● **THE REQUEST**: Will you quote precisely the lines that run from the top of the material below to the line containing "cam.location = (0, 0, H);", both ends included?

● **TASK INPUT**:
=-=-=-=-=

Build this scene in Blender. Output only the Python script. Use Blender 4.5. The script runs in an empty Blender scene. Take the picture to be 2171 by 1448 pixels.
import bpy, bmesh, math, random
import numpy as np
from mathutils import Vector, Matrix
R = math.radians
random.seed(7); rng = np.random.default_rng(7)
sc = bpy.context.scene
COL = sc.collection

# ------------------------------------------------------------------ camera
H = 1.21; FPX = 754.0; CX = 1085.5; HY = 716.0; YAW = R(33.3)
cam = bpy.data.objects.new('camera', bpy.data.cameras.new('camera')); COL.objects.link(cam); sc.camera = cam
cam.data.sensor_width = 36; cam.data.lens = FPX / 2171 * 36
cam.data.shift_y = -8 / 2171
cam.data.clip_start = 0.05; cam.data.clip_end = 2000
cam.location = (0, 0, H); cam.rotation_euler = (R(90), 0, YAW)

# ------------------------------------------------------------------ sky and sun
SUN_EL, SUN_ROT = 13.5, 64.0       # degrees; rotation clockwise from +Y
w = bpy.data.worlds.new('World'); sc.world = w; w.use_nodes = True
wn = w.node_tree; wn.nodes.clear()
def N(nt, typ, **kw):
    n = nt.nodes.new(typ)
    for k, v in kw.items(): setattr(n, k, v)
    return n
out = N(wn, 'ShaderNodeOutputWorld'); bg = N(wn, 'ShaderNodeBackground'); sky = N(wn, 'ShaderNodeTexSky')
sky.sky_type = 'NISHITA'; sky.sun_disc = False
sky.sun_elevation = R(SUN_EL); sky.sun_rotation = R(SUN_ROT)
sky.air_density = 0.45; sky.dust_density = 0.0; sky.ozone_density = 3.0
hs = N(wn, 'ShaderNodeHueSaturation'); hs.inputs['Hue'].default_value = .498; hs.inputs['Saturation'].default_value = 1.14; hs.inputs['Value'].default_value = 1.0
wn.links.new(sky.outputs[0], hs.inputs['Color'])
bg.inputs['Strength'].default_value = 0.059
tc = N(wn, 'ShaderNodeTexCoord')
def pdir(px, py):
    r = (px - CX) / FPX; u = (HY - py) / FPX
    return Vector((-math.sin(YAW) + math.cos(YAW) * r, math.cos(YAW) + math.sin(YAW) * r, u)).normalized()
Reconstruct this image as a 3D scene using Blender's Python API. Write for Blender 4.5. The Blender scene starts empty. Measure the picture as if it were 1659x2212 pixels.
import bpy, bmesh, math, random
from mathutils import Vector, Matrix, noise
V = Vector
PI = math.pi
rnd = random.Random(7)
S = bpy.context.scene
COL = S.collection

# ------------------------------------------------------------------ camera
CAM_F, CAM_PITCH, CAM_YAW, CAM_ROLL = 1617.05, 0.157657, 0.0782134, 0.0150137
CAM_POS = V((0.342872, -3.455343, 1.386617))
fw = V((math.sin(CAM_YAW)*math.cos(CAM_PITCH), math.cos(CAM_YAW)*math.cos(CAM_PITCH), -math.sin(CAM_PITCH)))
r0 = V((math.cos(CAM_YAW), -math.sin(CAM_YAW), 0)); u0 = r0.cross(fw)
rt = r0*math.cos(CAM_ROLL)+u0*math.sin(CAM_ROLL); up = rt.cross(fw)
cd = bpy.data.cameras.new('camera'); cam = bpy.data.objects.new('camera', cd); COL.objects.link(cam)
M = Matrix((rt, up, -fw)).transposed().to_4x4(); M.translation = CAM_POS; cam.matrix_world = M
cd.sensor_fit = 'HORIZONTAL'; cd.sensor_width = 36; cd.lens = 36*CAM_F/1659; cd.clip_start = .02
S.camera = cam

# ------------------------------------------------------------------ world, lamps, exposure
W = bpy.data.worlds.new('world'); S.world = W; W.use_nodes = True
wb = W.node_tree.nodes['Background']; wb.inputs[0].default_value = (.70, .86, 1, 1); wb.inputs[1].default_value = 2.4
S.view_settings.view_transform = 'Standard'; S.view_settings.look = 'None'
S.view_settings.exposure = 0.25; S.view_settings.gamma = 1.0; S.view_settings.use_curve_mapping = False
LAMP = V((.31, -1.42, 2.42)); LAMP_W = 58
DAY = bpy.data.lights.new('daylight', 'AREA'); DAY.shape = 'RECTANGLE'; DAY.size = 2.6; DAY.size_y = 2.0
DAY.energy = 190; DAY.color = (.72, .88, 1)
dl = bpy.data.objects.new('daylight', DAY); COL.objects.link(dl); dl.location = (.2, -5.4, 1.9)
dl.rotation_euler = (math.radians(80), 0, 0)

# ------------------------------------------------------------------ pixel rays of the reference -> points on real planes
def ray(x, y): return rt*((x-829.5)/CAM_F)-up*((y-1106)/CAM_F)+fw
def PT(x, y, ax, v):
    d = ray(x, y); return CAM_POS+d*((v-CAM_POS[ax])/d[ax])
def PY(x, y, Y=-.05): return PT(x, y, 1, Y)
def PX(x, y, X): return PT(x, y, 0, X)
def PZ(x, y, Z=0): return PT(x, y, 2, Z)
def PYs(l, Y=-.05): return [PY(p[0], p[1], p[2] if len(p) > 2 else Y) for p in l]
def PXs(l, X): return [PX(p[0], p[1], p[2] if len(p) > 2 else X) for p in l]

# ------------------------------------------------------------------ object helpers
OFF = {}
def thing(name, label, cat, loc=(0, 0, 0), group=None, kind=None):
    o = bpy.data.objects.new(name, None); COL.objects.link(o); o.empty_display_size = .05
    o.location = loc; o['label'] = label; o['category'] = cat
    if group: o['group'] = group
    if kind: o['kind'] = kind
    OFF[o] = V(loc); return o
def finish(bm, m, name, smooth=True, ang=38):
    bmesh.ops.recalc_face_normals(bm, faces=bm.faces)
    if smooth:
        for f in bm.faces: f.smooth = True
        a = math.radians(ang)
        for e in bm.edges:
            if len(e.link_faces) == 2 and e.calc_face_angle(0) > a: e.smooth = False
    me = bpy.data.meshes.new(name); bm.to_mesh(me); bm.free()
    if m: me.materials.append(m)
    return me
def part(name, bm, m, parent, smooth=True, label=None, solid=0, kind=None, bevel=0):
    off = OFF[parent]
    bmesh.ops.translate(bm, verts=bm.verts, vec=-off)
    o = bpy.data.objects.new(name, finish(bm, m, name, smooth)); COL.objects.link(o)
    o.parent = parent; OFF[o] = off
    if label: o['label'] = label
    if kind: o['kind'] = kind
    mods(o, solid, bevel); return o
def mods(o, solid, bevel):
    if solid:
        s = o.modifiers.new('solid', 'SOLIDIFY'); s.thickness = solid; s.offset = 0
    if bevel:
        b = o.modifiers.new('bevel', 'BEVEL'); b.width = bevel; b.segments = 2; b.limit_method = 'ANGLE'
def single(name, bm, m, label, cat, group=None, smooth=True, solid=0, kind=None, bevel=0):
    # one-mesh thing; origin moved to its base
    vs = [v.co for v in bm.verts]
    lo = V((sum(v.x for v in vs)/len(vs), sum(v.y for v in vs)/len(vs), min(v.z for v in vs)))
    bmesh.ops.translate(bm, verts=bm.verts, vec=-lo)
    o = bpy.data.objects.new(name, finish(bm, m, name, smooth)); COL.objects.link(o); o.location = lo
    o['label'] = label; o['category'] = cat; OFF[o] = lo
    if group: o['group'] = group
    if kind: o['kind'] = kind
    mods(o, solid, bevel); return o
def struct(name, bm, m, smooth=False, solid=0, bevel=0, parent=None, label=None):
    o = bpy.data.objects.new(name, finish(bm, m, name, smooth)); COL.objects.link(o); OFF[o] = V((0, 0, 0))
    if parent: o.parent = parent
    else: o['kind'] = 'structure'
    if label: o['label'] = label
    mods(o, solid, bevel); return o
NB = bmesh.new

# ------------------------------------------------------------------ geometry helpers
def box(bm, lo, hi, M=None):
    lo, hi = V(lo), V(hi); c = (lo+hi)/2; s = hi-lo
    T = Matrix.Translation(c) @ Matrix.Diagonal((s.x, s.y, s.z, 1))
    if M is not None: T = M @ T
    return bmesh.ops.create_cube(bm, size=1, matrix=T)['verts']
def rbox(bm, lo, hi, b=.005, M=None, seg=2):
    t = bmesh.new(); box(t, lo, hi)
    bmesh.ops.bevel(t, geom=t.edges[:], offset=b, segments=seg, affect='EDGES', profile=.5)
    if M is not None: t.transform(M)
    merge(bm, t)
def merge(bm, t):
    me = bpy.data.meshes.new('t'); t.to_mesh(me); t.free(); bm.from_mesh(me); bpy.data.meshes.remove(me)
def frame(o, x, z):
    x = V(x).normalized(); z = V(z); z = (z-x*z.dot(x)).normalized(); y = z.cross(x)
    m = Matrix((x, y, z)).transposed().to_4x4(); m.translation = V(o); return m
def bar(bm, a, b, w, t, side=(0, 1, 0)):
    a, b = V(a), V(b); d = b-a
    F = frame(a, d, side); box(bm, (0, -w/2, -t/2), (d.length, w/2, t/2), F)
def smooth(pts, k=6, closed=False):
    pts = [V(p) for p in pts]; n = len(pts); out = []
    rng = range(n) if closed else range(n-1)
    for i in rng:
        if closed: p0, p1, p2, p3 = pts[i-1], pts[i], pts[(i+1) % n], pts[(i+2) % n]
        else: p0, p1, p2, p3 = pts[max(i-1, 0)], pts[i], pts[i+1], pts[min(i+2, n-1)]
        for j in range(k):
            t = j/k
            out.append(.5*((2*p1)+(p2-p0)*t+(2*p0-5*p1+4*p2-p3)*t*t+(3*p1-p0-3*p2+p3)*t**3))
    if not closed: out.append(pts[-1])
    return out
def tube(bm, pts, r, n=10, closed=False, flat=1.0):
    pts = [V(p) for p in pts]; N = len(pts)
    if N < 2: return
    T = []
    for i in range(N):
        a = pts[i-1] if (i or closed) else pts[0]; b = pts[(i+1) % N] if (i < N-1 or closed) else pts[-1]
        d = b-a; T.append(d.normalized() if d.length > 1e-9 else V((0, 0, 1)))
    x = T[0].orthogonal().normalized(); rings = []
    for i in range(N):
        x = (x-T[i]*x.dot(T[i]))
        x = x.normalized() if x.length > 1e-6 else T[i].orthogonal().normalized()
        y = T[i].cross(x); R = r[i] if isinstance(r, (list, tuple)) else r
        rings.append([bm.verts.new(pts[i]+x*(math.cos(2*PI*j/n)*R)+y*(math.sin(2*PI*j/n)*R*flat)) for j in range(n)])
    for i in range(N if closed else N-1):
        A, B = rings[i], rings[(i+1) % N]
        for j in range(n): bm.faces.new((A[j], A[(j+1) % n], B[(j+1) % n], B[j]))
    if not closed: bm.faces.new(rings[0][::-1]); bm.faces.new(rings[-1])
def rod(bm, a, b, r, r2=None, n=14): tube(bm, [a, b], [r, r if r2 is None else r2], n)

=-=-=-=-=

● **CORRECT OUTPUT**:
Build this scene in Blender. Output only the Python script. Use Blender 4.5. The script runs in an empty Blender scene. Take the picture to be 2171 by 1448 pixels.
import bpy, bmesh, math, random
import numpy as np
from mathutils import Vector, Matrix
R = math.radians
random.seed(7); rng = np.random.default_rng(7)
sc = bpy.context.scene
COL = sc.collection

# ------------------------------------------------------------------ camera
H = 1.21; FPX = 754.0; CX = 1085.5; HY = 716.0; YAW = R(33.3)
cam = bpy.data.objects.new('camera', bpy.data.cameras.new('camera')); COL.objects.link(cam); sc.camera = cam
cam.data.sensor_width = 36; cam.data.lens = FPX / 2171 * 36
cam.data.shift_y = -8 / 2171
cam.data.clip_start = 0.05; cam.data.clip_end = 2000
cam.location = (0, 0, H); cam.rotation_euler = (R(90), 0, YAW)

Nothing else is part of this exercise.